By Wednesday, nearly half of the chairs had been installed on the first floor of Weill Hall, named after Joan and Sandy Weill, philanthropists who donated $12 million in March for the completion of the center.

The long-awaited chairs, which were ordered more than a year ago, mark a tipping point toward completion of the $120 million center, which has been plagued by delays and rising costs since fundraising began in 1997 with a $10 million donation from philanthropists Don and Maureen Green.

"The delay was actually a good thing," said Christopher Dinno, SSU's senior director for facilities management and capital planning, design and construction. "I was able to bring in consultants who really understood the chairs."

The concert hall is modeled after Ozawa Hall at Tanglewood in Lenox, Mass. The care given to the chairs is the latest manifestation of what supporters have said will be one of the world's finest performing arts venues when it opens in the fall of next year.

The custom, wood chairs - made of European steamed beech with built-in, burgundy cushions — are expected to be completely installed by the end of August, Dinno said.

Theatre Solutions of Philadelphia, which specializes in fixed seating, was the main contractor. The 200-year-old Fancher Chair Co. of Jamestown. N.Y. fabricated the chairs, which are put together with wood mortise and tenon joints.

The university secured $2.5 million in early 2010 for the chairs — plus the theatrical lighting and audio system — from California State University educational bond monies, Dinno said.

The chairs are built in eight different styles, some singly, others in sets of two or three. The styles include a slanted chair for the raked ground floor, illuminated chairs for the aisles and high chairs for the second-row balcony.

The built-in cushions offer three layers of foam of different densities, Dinno said. For lumbar support, the slatted, wooden backs of the chairs are curved both horizontally and vertically.

"The seat cushions alone went through two tests of eight different styles, or 16 total tests," Dinno said. "We have a seat that's going to last, from an aesthetic and a comfort point of view."

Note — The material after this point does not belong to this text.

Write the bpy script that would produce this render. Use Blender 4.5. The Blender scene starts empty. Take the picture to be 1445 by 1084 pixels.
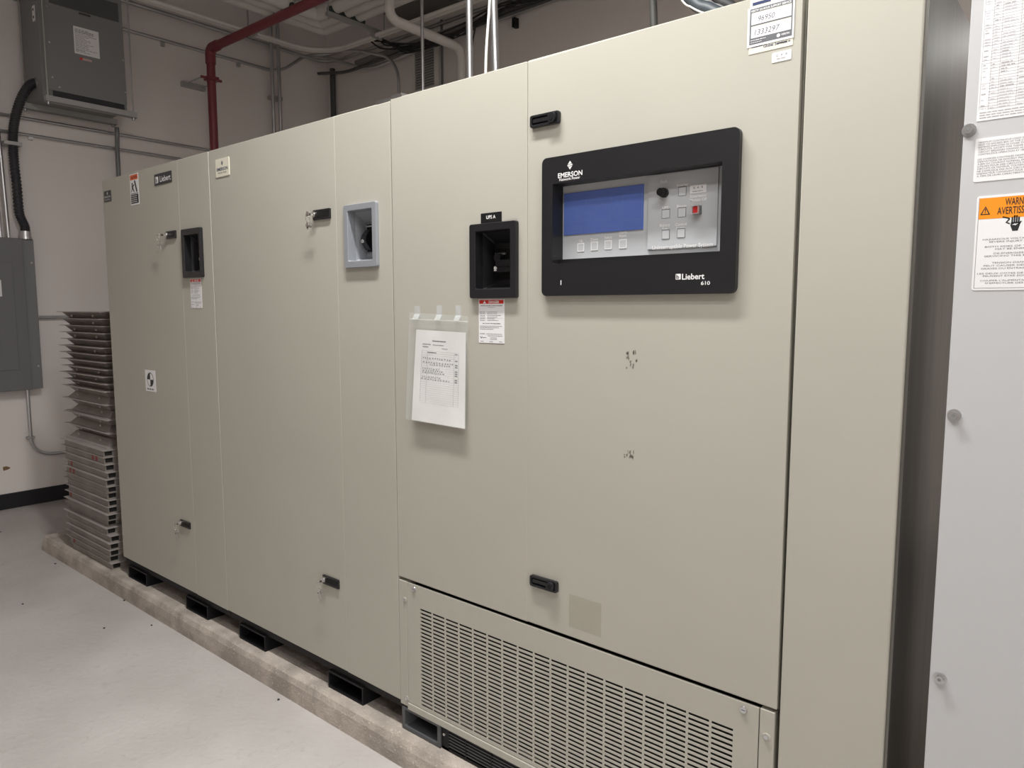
import bpy, bmesh, math, random
from mathutils import Vector, Matrix
random.seed(7)
SC = bpy.context.scene
COL = SC.collection

# ------------------------------------------------------------------ camera
FPX = 1023.3
CAM = Vector((0.0, -1.5, 1.47))
YAW, PIT, ROL = math.radians(-39.99), math.radians(5.96), math.radians(0.03)
fwd = Vector((math.sin(YAW)*math.cos(PIT), math.cos(YAW)*math.cos(PIT), -math.sin(PIT)))
rt0 = Vector((math.cos(YAW), -math.sin(YAW), 0)); dn0 = fwd.cross(rt0)
rt = math.cos(ROL)*rt0 + math.sin(ROL)*dn0
dn = -math.sin(ROL)*rt0 + math.cos(ROL)*dn0
cam = bpy.data.cameras.new('camera'); camo = bpy.data.objects.new('camera', cam); COL.objects.link(camo)
cam.sensor_width = 36.0; cam.lens = FPX/1445*36.0; cam.clip_start = 0.05
m = Matrix((( rt.x, -dn.x, -fwd.x, CAM.x), (rt.y, -dn.y, -fwd.y, CAM.y), (rt.z, -dn.z, -fwd.z, CAM.z), (0, 0, 0, 1)))
camo.matrix_world = m
SC.camera = camo

# ------------------------------------------------------------------ world, exposure, lamps
w = bpy.data.worlds.new('world'); SC.world = w; w.use_nodes = True
w.node_tree.nodes['Background'].inputs[0].default_value = (0.8, 0.85, 1, 1)
w.node_tree.nodes['Background'].inputs[1].default_value = 0.0
SC.view_settings.view_transform = 'Standard'; SC.view_settings.look = 'None'
SC.view_settings.exposure = 0.0; SC.view_settings.gamma = 1.0; SC.view_settings.use_curve_mapping = False
# strip lights hung over the aisle: (x, y, z, length, watts)
LAMPS = [(-1.3, -0.5, 3.5, 1.2, 86.0), (0.0, -0.8, 2.8, 1.2, 12.0), (-0.7, -1.6, 3.3, 1.2, 15.0), (4.5, -2.4, 3.0, 1.2, 96.0), (6.4, -2.9, 3.0, 1.2, 90.0), (0.06, 2.3, 2.62, 0.6, 4.4)]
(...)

To accommodate the sensitive acoustics of the hall, the flip-up seats boast quiet hinges, made with a special ball-bearing and spring-hinge system.

Once the chairs are installed, the hall can be fine-tuned in preparation for its opening. During the fine-tuning process, musical groups such as the Santa Rosa Symphony will perform in the hall while the acoustician adjusts the fabric drapes with baffles inside them.

"We'll test the different settings for different configurations," Dinno said. "For a jazz artist like trumpeter Chris Botti, you might want to deaden the room."

In addition to concerts by the Santa Rosa Symphony — the hall's orchestra-in-residence — SSU has hired well-known impresario Robert Cole, former executive director of of Cal Performances in Berkeley, to help book a dozen or so headliners during the opening season of "Green Music Center Presents."

The final touches to the interior of the hall - the theatrical lighting and the audio system - are expected to be completed by Spring 2012.

The restrooms for the hall were finished in May. This summer, construction is set to begin on the lobby and the outdoor courtyard, which are scheduled for completion in January 2012, Dinno said.

After that, SSU will install the lawn just south of the hall, known as the Weill Lawn; and the 10,000-seat amphitheater to the west, known as the Weill Commons. The university is still raising funds for the $5.7 million Schroeder Recital Hall.

"Our goal is to have at least the South Lawn done, and maybe even The Commons, by opening of fall of 2012," Dinno said. "We want to make sure that our grand opening puts our best foot forward."